---- Entries provided

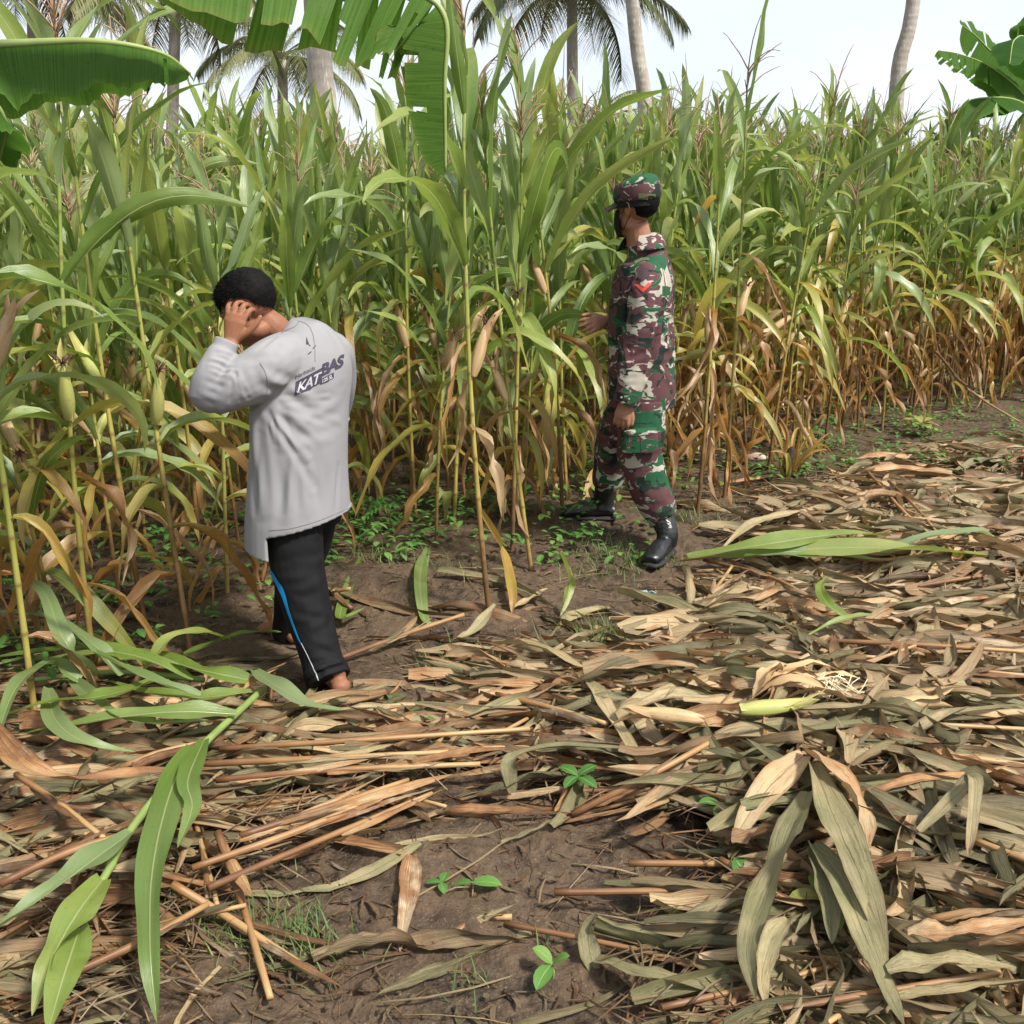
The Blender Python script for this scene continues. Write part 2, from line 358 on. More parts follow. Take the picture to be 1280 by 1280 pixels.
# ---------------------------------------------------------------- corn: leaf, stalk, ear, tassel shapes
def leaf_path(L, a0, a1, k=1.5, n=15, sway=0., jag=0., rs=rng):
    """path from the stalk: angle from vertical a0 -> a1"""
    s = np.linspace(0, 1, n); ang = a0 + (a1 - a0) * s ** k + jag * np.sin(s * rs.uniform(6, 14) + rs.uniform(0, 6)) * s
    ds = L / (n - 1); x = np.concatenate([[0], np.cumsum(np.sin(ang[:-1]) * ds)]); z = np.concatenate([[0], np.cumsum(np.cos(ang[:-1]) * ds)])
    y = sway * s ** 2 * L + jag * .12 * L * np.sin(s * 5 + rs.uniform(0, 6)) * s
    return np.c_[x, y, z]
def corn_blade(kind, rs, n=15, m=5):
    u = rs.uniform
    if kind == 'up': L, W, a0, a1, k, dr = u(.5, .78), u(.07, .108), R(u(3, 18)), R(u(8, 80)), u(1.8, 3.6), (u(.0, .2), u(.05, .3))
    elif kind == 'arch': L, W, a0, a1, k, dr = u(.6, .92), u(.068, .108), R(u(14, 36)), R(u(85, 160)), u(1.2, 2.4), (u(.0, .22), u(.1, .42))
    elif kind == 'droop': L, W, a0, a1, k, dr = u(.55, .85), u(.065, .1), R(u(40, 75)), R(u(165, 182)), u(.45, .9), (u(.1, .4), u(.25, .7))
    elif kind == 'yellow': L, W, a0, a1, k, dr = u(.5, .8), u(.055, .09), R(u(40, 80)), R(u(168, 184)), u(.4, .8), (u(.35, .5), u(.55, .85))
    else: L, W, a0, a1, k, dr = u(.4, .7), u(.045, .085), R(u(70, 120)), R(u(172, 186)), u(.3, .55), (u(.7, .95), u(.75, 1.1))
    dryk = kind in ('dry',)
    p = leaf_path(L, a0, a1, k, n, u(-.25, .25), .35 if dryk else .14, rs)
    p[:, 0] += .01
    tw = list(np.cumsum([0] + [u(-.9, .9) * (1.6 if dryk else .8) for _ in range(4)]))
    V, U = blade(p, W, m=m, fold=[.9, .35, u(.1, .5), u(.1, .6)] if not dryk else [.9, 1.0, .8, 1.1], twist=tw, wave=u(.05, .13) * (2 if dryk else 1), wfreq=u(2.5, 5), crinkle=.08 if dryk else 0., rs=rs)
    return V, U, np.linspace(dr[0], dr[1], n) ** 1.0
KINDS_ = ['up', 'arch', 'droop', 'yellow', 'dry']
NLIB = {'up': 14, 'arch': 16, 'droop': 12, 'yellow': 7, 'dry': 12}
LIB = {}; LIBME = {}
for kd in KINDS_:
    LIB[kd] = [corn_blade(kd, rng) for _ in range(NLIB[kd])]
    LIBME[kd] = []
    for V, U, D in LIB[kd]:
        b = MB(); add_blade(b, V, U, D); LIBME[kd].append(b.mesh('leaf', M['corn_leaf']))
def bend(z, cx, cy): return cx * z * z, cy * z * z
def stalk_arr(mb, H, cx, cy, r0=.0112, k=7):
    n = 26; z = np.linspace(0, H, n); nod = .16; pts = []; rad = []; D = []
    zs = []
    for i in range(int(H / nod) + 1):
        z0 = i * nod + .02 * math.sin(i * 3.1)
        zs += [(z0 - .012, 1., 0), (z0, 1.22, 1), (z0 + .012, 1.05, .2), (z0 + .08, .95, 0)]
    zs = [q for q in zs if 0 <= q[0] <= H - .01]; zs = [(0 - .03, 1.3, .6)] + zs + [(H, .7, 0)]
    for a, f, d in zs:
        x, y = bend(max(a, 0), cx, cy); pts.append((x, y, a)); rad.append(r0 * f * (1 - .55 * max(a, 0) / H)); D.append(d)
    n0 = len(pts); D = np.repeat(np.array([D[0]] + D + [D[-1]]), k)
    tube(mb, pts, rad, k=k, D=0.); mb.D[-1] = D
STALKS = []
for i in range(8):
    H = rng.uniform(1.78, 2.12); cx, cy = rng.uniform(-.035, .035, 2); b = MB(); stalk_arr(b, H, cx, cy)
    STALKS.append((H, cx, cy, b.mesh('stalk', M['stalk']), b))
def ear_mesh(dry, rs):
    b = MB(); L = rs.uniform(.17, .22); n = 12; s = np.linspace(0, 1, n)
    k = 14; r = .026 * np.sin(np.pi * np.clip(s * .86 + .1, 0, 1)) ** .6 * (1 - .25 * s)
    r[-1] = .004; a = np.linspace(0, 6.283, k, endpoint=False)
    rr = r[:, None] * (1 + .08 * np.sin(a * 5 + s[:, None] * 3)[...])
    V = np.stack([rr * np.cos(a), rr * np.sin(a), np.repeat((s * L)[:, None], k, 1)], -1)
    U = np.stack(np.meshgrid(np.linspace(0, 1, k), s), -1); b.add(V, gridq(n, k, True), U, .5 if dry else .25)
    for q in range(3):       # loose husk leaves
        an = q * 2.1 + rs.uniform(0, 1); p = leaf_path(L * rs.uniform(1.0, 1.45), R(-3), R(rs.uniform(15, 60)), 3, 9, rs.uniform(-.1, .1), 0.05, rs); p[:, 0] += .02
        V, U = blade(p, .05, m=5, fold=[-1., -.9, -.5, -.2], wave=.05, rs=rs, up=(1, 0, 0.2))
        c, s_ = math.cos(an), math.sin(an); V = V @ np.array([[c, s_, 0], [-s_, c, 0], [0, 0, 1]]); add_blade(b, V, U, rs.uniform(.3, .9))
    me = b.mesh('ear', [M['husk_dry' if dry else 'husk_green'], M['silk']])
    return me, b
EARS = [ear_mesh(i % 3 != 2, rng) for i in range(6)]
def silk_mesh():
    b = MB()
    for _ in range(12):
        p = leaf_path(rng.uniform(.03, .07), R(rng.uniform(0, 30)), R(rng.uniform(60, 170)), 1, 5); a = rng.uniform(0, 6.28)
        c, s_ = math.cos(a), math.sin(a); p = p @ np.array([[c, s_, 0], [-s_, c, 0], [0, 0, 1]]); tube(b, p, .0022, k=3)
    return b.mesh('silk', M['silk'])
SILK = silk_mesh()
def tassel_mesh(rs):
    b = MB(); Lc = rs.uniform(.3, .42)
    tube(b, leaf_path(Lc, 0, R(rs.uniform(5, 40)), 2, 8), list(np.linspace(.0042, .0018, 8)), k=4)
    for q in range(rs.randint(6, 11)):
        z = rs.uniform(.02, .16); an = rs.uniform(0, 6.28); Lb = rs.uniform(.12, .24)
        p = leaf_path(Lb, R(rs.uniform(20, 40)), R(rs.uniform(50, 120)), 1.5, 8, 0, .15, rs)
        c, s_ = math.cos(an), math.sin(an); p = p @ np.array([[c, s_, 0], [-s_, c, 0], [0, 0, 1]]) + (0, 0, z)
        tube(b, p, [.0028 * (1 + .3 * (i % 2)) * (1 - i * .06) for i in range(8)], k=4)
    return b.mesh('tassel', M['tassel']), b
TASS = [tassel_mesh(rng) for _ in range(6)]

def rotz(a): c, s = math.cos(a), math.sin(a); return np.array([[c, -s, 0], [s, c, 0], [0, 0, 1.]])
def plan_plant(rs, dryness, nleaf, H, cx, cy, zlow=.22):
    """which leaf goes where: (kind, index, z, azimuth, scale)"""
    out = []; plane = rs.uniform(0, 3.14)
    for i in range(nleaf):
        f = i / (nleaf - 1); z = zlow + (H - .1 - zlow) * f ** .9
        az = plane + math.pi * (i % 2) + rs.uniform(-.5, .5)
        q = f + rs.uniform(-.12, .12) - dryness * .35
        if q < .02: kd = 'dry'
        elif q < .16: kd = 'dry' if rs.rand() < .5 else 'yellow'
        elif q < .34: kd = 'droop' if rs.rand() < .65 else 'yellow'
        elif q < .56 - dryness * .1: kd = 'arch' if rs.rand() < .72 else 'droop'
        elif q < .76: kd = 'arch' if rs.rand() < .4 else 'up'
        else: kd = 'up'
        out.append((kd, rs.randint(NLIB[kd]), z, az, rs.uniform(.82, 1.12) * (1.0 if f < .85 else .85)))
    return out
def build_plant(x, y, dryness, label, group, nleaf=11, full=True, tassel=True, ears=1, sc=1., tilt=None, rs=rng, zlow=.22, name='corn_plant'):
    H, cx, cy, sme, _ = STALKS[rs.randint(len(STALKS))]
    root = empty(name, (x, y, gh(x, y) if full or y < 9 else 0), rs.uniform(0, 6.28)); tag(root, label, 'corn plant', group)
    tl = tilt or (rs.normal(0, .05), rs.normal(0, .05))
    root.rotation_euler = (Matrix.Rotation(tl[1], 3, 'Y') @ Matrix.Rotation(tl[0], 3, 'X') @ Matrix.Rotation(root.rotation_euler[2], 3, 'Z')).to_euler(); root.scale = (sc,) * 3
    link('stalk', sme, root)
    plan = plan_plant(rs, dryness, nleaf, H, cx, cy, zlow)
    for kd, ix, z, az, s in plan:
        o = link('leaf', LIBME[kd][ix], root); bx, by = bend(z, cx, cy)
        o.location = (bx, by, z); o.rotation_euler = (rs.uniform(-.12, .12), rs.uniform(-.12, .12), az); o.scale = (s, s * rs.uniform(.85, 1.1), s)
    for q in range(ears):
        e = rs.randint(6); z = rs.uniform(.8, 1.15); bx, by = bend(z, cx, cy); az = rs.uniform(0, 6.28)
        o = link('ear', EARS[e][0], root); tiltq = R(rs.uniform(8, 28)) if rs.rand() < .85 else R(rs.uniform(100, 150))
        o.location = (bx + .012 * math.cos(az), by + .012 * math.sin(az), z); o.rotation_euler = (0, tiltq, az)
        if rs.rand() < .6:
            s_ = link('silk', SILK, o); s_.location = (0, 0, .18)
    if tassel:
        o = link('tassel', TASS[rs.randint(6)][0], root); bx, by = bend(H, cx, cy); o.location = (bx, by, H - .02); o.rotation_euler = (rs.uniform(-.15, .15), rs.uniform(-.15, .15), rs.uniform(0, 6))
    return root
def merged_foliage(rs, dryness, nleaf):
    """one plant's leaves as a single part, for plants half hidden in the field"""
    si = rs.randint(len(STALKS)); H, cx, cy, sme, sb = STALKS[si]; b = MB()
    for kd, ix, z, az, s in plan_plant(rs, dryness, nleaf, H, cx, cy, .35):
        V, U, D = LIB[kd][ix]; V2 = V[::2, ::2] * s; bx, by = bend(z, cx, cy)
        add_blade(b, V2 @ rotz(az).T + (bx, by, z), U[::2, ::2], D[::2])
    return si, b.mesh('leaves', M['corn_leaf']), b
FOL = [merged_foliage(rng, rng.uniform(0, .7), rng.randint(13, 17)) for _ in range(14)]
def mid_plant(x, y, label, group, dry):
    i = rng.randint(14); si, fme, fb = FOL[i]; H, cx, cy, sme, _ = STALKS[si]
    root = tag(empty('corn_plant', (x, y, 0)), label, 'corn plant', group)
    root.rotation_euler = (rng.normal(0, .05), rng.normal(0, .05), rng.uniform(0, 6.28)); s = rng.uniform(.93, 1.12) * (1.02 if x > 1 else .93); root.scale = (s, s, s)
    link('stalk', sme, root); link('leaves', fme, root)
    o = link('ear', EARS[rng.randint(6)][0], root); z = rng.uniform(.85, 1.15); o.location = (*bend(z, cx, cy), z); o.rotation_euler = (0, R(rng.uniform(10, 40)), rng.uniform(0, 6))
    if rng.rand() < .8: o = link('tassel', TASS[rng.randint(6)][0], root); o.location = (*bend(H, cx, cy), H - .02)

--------
---- Entries provided

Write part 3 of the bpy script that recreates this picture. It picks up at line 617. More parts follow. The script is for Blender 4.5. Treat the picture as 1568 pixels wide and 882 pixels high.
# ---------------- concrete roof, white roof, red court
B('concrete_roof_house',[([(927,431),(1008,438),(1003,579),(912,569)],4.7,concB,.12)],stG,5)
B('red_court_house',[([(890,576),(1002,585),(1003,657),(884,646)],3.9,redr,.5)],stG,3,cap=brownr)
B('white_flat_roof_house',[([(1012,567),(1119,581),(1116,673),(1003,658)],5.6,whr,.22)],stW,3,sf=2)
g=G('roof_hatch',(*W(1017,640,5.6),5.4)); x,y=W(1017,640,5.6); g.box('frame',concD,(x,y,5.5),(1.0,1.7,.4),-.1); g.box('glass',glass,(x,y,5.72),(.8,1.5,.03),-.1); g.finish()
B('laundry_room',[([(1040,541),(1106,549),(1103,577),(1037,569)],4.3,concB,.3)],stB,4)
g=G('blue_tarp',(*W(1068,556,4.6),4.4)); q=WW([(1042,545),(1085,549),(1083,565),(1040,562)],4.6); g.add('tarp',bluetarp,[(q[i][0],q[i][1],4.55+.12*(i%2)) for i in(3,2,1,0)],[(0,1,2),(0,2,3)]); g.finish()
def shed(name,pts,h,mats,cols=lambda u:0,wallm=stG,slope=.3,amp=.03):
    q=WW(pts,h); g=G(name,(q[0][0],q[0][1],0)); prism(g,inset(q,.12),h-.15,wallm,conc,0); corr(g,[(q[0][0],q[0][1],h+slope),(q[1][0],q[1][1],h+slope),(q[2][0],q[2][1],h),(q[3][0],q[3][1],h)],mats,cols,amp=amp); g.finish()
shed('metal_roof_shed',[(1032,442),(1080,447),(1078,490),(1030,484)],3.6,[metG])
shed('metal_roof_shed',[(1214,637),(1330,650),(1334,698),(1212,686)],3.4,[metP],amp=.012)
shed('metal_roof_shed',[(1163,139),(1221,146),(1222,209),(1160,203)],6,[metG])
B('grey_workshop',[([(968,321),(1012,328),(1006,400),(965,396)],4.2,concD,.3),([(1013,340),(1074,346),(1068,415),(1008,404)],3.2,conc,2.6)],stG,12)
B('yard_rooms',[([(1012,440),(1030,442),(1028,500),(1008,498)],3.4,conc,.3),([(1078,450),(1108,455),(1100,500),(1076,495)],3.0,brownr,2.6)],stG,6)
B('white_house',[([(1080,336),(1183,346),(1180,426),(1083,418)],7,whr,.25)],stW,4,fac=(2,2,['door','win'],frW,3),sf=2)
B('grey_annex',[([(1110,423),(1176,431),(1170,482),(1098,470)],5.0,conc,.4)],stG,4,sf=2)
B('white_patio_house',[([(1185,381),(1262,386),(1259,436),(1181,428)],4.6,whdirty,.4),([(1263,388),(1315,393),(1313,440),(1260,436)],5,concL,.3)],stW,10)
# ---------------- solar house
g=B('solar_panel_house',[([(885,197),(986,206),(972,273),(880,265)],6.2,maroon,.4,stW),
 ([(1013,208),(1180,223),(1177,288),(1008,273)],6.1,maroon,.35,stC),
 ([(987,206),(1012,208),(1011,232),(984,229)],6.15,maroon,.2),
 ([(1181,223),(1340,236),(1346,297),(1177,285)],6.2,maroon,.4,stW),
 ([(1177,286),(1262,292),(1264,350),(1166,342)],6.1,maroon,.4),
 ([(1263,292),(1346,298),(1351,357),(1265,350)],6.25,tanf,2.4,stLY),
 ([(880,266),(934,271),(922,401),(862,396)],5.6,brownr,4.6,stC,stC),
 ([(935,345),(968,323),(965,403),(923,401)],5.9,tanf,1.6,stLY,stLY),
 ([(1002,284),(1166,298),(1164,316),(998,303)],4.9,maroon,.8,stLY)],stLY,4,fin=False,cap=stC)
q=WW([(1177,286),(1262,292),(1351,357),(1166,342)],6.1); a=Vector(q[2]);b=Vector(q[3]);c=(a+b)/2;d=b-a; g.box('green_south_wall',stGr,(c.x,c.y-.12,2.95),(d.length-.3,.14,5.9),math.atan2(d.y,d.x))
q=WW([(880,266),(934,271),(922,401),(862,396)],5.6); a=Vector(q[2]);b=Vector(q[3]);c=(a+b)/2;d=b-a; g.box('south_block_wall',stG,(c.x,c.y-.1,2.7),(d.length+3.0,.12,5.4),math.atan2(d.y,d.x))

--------

▶ _Prompt_
Across the material above, count every line holding "from" and write down only the number.

▶ _The completed task_
2